Please quote exactly the opening lines of the data, from the first line to the one where "COL = SC.collection" appears.

━━ INFORMATION SHOWN ━━

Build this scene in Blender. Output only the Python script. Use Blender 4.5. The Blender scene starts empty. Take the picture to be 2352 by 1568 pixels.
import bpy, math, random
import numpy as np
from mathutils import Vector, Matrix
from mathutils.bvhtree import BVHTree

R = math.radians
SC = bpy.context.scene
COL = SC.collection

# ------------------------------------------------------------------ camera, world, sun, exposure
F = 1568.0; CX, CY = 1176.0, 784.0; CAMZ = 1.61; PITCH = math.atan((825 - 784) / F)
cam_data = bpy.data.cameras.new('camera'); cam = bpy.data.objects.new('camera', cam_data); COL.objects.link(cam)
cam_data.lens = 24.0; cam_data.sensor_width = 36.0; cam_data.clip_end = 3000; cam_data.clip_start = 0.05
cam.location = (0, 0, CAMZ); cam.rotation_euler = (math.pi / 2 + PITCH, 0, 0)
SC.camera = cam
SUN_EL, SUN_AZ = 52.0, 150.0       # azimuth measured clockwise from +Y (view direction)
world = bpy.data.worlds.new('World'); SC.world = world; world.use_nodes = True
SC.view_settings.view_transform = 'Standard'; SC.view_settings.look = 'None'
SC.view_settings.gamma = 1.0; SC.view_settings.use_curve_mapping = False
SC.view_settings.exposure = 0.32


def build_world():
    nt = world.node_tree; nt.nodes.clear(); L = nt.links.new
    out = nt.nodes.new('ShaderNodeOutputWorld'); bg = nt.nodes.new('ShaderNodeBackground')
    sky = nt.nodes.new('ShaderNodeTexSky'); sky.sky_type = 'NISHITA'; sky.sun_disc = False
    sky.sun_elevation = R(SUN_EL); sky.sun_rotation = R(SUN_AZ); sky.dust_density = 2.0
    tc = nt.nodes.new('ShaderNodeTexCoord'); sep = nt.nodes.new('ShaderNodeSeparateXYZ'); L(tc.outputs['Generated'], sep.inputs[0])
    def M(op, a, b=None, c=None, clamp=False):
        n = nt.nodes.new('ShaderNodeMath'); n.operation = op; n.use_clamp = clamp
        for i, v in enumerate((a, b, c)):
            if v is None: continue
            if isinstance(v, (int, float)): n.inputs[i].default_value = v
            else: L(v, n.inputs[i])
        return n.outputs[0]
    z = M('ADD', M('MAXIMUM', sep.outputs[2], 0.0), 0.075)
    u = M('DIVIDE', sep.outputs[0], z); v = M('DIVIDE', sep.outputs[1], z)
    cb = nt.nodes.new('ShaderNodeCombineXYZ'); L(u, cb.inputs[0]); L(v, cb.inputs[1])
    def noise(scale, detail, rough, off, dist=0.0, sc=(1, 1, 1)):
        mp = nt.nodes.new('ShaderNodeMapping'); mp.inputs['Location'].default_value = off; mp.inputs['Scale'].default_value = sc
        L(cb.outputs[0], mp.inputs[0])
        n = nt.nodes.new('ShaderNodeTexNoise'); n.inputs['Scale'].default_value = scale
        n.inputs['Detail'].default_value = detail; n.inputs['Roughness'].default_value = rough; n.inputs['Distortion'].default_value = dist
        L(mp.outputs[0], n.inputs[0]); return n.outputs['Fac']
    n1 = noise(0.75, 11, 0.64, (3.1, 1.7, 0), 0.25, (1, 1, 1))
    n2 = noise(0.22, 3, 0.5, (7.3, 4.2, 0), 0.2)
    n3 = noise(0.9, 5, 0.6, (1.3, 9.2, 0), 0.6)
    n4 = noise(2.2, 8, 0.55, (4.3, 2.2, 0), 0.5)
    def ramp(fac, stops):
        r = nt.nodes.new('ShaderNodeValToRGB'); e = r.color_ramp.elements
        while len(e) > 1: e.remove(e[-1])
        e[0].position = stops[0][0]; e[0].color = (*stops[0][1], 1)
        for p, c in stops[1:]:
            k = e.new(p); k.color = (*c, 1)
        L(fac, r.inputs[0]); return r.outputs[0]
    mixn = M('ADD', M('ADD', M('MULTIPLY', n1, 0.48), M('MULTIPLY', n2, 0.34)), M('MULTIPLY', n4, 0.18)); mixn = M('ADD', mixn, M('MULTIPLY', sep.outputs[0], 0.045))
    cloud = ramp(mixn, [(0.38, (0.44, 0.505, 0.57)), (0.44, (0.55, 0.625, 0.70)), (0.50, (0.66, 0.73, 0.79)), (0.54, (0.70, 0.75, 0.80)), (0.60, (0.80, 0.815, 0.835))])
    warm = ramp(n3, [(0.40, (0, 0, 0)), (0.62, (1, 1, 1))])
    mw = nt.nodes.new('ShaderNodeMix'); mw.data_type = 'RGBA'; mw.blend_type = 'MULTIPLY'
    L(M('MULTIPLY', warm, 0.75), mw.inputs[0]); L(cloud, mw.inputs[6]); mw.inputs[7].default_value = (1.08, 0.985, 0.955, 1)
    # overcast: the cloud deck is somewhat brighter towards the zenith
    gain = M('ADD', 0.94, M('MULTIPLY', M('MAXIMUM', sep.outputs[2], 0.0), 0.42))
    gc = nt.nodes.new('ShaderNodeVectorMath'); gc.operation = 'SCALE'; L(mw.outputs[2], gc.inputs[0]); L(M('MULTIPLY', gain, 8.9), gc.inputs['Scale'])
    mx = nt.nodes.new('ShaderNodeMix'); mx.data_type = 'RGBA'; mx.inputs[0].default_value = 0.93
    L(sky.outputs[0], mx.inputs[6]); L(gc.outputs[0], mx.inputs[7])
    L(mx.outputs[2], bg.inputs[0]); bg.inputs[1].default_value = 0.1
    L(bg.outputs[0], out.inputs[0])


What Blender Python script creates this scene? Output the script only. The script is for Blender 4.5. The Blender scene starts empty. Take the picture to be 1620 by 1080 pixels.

━━━

**ANSWER BELOW:**
Build this scene in Blender. Output only the Python script. Use Blender 4.5. The Blender scene starts empty. Take the picture to be 2352 by 1568 pixels.
import bpy, math, random
import numpy as np
from mathutils import Vector, Matrix
from mathutils.bvhtree import BVHTree

R = math.radians
SC = bpy.context.scene
COL = SC.collection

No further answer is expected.